■ **Given exercise**:
Print the listing below exactly.

■ **Dataset content**:
◇ ◇ ◇ ◇ ◇ ◇ ◇

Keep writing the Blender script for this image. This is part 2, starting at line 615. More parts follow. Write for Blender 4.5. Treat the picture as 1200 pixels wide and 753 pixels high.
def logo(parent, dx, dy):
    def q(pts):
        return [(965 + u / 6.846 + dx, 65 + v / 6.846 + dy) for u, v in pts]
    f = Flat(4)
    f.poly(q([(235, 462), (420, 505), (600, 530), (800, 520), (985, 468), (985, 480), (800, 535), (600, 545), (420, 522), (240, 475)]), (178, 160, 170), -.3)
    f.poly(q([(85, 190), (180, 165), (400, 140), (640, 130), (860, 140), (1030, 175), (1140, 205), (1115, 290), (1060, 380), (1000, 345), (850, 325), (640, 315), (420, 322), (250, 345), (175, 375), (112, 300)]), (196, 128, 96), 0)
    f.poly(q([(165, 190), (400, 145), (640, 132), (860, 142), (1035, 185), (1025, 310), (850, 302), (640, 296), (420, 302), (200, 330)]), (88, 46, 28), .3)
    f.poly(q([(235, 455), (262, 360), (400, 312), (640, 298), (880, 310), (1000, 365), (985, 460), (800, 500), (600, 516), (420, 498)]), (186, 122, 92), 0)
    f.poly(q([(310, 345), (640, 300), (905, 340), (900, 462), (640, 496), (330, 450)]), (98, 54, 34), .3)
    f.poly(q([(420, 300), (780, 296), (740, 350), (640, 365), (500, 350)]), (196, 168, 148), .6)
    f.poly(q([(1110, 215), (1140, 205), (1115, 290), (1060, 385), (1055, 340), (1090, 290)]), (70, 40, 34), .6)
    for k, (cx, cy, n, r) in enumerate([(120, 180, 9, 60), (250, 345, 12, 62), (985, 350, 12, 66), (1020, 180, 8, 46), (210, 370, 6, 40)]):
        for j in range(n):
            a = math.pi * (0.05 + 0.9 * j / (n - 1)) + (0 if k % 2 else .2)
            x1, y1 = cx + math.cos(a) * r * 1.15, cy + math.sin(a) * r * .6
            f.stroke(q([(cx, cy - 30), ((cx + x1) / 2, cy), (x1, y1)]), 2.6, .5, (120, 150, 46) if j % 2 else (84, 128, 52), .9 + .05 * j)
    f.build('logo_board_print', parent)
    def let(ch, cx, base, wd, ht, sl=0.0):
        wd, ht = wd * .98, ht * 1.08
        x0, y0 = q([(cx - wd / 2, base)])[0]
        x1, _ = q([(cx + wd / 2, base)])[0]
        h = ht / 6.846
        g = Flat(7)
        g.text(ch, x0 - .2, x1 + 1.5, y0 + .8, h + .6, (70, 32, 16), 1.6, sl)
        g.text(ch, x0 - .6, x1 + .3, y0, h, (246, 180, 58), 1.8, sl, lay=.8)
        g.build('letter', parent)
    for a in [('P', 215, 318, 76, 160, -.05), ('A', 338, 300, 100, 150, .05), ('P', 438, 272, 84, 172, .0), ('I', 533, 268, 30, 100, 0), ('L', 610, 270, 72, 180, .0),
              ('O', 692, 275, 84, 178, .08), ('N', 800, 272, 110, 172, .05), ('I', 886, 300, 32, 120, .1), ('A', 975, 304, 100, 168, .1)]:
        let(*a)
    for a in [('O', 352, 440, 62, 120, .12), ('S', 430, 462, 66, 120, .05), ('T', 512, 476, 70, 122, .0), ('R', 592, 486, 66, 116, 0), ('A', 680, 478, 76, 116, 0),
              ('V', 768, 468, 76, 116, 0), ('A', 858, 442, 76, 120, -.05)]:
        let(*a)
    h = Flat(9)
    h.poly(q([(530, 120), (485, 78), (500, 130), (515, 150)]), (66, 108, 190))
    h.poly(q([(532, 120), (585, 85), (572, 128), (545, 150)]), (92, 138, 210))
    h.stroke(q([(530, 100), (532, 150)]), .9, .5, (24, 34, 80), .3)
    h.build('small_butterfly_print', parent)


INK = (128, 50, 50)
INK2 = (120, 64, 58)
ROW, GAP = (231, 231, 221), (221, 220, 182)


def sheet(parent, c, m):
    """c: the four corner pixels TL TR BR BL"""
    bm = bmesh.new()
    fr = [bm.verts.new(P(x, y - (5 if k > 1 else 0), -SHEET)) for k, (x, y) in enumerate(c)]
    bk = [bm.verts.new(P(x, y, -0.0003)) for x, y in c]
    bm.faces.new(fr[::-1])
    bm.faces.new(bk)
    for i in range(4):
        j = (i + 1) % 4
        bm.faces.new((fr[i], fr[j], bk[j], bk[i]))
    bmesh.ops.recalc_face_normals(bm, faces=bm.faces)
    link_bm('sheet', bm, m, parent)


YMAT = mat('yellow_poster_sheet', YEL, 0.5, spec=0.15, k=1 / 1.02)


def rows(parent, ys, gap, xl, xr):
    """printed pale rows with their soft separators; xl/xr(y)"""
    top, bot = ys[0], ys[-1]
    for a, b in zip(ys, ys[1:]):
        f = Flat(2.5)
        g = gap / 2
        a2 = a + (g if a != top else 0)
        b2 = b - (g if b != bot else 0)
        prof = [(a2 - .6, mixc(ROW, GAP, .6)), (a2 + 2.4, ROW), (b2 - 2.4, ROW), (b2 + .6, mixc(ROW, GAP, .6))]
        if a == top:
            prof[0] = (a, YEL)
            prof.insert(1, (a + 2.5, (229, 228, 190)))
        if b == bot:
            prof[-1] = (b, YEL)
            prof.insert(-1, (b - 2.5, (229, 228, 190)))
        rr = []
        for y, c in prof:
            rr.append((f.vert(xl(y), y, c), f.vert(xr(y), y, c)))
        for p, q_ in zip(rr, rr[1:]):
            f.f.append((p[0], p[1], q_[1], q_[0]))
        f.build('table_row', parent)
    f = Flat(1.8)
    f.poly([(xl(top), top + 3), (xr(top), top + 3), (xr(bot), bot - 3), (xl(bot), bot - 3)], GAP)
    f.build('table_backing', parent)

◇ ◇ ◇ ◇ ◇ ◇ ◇

■ **Response to this task**:
Keep writing the Blender script for this image. This is part 2, starting at line 615. More parts follow. Write for Blender 4.5. Treat the picture as 1200 pixels wide and 753 pixels high.
def logo(parent, dx, dy):
    def q(pts):
        return [(965 + u / 6.846 + dx, 65 + v / 6.846 + dy) for u, v in pts]
    f = Flat(4)
    f.poly(q([(235, 462), (420, 505), (600, 530), (800, 520), (985, 468), (985, 480), (800, 535), (600, 545), (420, 522), (240, 475)]), (178, 160, 170), -.3)
    f.poly(q([(85, 190), (180, 165), (400, 140), (640, 130), (860, 140), (1030, 175), (1140, 205), (1115, 290), (1060, 380), (1000, 345), (850, 325), (640, 315), (420, 322), (250, 345), (175, 375), (112, 300)]), (196, 128, 96), 0)
    f.poly(q([(165, 190), (400, 145), (640, 132), (860, 142), (1035, 185), (1025, 310), (850, 302), (640, 296), (420, 302), (200, 330)]), (88, 46, 28), .3)
    f.poly(q([(235, 455), (262, 360), (400, 312), (640, 298), (880, 310), (1000, 365), (985, 460), (800, 500), (600, 516), (420, 498)]), (186, 122, 92), 0)
    f.poly(q([(310, 345), (640, 300), (905, 340), (900, 462), (640, 496), (330, 450)]), (98, 54, 34), .3)
    f.poly(q([(420, 300), (780, 296), (740, 350), (640, 365), (500, 350)]), (196, 168, 148), .6)
    f.poly(q([(1110, 215), (1140, 205), (1115, 290), (1060, 385), (1055, 340), (1090, 290)]), (70, 40, 34), .6)
    for k, (cx, cy, n, r) in enumerate([(120, 180, 9, 60), (250, 345, 12, 62), (985, 350, 12, 66), (1020, 180, 8, 46), (210, 370, 6, 40)]):
        for j in range(n):
            a = math.pi * (0.05 + 0.9 * j / (n - 1)) + (0 if k % 2 else .2)
            x1, y1 = cx + math.cos(a) * r * 1.15, cy + math.sin(a) * r * .6
            f.stroke(q([(cx, cy - 30), ((cx + x1) / 2, cy), (x1, y1)]), 2.6, .5, (120, 150, 46) if j % 2 else (84, 128, 52), .9 + .05 * j)
    f.build('logo_board_print', parent)
    def let(ch, cx, base, wd, ht, sl=0.0):
        wd, ht = wd * .98, ht * 1.08
        x0, y0 = q([(cx - wd / 2, base)])[0]
        x1, _ = q([(cx + wd / 2, base)])[0]
        h = ht / 6.846
        g = Flat(7)
        g.text(ch, x0 - .2, x1 + 1.5, y0 + .8, h + .6, (70, 32, 16), 1.6, sl)
        g.text(ch, x0 - .6, x1 + .3, y0, h, (246, 180, 58), 1.8, sl, lay=.8)
        g.build('letter', parent)
    for a in [('P', 215, 318, 76, 160, -.05), ('A', 338, 300, 100, 150, .05), ('P', 438, 272, 84, 172, .0), ('I', 533, 268, 30, 100, 0), ('L', 610, 270, 72, 180, .0),
              ('O', 692, 275, 84, 178, .08), ('N', 800, 272, 110, 172, .05), ('I', 886, 300, 32, 120, .1), ('A', 975, 304, 100, 168, .1)]:
        let(*a)
    for a in [('O', 352, 440, 62, 120, .12), ('S', 430, 462, 66, 120, .05), ('T', 512, 476, 70, 122, .0), ('R', 592, 486, 66, 116, 0), ('A', 680, 478, 76, 116, 0),
              ('V', 768, 468, 76, 116, 0), ('A', 858, 442, 76, 120, -.05)]:
        let(*a)
    h = Flat(9)
    h.poly(q([(530, 120), (485, 78), (500, 130), (515, 150)]), (66, 108, 190))
    h.poly(q([(532, 120), (585, 85), (572, 128), (545, 150)]), (92, 138, 210))
    h.stroke(q([(530, 100), (532, 150)]), .9, .5, (24, 34, 80), .3)
    h.build('small_butterfly_print', parent)


INK = (128, 50, 50)
INK2 = (120, 64, 58)
ROW, GAP = (231, 231, 221), (221, 220, 182)


def sheet(parent, c, m):
    """c: the four corner pixels TL TR BR BL"""
    bm = bmesh.new()
    fr = [bm.verts.new(P(x, y - (5 if k > 1 else 0), -SHEET)) for k, (x, y) in enumerate(c)]
    bk = [bm.verts.new(P(x, y, -0.0003)) for x, y in c]
    bm.faces.new(fr[::-1])
    bm.faces.new(bk)
    for i in range(4):
        j = (i + 1) % 4
        bm.faces.new((fr[i], fr[j], bk[j], bk[i]))
    bmesh.ops.recalc_face_normals(bm, faces=bm.faces)
    link_bm('sheet', bm, m, parent)


YMAT = mat('yellow_poster_sheet', YEL, 0.5, spec=0.15, k=1 / 1.02)


def rows(parent, ys, gap, xl, xr):
    """printed pale rows with their soft separators; xl/xr(y)"""
    top, bot = ys[0], ys[-1]
    for a, b in zip(ys, ys[1:]):
        f = Flat(2.5)
        g = gap / 2
        a2 = a + (g if a != top else 0)
        b2 = b - (g if b != bot else 0)
        prof = [(a2 - .6, mixc(ROW, GAP, .6)), (a2 + 2.4, ROW), (b2 - 2.4, ROW), (b2 + .6, mixc(ROW, GAP, .6))]
        if a == top:
            prof[0] = (a, YEL)
            prof.insert(1, (a + 2.5, (229, 228, 190)))
        if b == bot:
            prof[-1] = (b, YEL)
            prof.insert(-1, (b - 2.5, (229, 228, 190)))
        rr = []
        for y, c in prof:
            rr.append((f.vert(xl(y), y, c), f.vert(xr(y), y, c)))
        for p, q_ in zip(rr, rr[1:]):
            f.f.append((p[0], p[1], q_[1], q_[0]))
        f.build('table_row', parent)
    f = Flat(1.8)
    f.poly([(xl(top), top + 3), (xr(top), top + 3), (xr(bot), bot - 3), (xl(bot), bot - 3)], GAP)
    f.build('table_backing', parent)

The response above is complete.